I jump into the topic as I am doing research on data collection through mobile application in conservation. (I currently have a test in Cambodia in the education sector with a mobile app and the possibility for the ngo to push questions through notifications on the user's smartphone).

Kieran could you tell me what are the main problem of downloading an app for your users ? it seems it is a general concern, any idea why ?

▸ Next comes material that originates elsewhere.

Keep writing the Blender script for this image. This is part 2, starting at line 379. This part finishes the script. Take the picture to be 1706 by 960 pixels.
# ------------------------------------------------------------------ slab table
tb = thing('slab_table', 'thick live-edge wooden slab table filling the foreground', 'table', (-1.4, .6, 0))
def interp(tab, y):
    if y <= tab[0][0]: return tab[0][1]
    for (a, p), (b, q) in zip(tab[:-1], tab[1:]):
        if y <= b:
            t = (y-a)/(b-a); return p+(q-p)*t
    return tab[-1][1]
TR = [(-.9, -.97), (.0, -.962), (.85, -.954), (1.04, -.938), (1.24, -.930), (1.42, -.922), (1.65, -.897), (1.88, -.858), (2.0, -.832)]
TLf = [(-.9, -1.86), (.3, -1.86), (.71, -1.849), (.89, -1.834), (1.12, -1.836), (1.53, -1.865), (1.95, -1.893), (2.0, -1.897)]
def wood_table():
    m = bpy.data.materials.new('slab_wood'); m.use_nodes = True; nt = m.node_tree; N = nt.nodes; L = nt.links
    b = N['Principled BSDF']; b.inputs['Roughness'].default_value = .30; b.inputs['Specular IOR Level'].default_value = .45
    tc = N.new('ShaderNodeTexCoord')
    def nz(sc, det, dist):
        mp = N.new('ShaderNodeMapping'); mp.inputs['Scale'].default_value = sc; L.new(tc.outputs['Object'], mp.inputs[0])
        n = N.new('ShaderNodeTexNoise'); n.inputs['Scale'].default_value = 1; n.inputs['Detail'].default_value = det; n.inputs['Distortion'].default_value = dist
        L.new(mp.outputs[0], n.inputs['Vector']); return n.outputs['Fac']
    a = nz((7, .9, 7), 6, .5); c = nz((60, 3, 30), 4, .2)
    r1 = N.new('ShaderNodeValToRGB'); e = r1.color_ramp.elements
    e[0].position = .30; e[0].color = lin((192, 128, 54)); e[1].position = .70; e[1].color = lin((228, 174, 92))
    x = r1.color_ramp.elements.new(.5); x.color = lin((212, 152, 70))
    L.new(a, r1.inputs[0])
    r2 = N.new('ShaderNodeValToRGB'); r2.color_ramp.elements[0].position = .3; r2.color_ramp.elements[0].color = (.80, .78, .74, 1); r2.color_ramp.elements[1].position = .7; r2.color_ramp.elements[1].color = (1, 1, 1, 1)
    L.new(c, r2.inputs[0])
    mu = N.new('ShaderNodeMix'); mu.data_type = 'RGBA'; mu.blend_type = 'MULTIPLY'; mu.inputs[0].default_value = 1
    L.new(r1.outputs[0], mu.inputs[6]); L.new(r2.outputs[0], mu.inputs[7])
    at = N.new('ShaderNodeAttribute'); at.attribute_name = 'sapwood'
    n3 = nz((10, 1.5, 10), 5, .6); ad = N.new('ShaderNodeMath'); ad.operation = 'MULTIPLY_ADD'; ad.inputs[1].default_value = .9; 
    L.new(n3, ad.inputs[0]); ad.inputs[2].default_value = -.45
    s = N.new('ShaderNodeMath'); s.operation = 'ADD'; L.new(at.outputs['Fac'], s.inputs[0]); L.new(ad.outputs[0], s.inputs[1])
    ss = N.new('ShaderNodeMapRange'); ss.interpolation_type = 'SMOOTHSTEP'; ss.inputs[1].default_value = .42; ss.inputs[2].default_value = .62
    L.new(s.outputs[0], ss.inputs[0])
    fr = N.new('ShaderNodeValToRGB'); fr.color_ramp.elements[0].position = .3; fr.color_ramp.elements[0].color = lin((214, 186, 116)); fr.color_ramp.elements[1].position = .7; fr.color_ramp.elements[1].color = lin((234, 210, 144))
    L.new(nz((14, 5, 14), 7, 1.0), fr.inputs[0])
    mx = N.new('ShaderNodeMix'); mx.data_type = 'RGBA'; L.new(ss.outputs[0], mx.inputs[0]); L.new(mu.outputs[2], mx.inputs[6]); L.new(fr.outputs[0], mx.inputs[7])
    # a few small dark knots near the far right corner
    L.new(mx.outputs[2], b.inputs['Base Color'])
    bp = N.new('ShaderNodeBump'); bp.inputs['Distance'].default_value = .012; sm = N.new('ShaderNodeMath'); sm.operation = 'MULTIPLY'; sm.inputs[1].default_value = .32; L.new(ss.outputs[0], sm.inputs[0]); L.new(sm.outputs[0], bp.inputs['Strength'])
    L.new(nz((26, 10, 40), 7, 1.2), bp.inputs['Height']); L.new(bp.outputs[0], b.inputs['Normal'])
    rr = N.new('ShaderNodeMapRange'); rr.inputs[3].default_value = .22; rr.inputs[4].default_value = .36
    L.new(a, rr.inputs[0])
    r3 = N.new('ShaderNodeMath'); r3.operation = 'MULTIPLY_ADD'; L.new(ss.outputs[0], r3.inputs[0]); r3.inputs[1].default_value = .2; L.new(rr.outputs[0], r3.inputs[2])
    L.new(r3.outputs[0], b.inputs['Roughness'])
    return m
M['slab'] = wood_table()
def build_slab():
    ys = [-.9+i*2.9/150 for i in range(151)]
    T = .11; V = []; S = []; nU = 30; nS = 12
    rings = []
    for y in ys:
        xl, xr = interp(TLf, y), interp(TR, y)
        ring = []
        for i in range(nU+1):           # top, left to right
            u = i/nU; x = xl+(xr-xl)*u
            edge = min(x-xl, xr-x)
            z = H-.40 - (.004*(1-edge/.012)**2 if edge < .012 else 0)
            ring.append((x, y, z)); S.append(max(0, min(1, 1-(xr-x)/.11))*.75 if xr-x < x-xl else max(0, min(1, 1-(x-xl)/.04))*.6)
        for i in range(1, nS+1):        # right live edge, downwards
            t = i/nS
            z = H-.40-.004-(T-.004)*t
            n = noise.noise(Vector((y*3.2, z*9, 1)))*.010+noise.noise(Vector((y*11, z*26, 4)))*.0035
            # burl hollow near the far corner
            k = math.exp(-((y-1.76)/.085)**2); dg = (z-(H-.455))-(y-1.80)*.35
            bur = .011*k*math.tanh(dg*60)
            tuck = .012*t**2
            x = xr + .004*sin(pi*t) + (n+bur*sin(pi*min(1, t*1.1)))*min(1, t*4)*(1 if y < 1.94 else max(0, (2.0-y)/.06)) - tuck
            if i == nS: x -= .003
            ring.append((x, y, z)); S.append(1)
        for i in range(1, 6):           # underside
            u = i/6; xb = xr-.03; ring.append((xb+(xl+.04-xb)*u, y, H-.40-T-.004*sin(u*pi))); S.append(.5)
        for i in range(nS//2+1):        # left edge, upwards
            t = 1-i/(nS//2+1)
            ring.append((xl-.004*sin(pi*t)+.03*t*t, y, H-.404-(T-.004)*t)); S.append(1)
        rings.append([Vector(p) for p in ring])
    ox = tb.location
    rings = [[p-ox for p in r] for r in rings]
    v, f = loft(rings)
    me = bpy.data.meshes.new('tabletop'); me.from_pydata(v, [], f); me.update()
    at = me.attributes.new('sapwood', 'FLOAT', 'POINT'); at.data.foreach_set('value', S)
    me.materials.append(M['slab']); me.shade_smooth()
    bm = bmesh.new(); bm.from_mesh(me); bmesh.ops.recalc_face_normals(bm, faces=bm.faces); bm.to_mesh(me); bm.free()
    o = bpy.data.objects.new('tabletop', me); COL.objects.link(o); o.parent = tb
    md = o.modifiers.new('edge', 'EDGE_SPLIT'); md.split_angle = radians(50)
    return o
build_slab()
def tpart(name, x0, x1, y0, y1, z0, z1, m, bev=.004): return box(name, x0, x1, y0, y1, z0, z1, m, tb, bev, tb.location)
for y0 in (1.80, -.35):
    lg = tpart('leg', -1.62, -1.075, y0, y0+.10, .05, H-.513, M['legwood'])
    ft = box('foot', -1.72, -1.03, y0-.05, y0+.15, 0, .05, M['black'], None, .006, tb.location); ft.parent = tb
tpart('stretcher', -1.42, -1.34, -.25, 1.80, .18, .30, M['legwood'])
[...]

i really believe in a system where people providing data should be incentivised for it so the data becomes of higher value and of higher quality.

Fabien

 

I'm part of a citizen science  biodiversity project and we ask our citizen scientists to use Kobo Toolbox's webforms to collect field data using a smart phone.  Kobo was started by Harvard Humanitarian Initiative, and gets funding from various organizations including branches of the United Nations.  https://www.kobotoolbox.org

KoBoToolbox is a suite of tools for field data collection for use in challenging environments. Our software is free and open source. Most of our users are people working in humanitarian crises, as well as aid professionals and researchers working in developing countries.

Project leaders design a webform and send people a link to the form. People load the  form in a browser when they have internet connection, then go into the field and fill out the form. The forms work both online and offline. If the users fill out the form when there is no internet  connection, the next time the users open the form when there is internet connection, the data is synced to the Kobo servers. 

Kobo has an admin interface where project leaders can view, edit, and download the data. Project leaders can use condtional logic when designing the questions on the  webform (if user answers yes, show question A; if users answers no, show question B).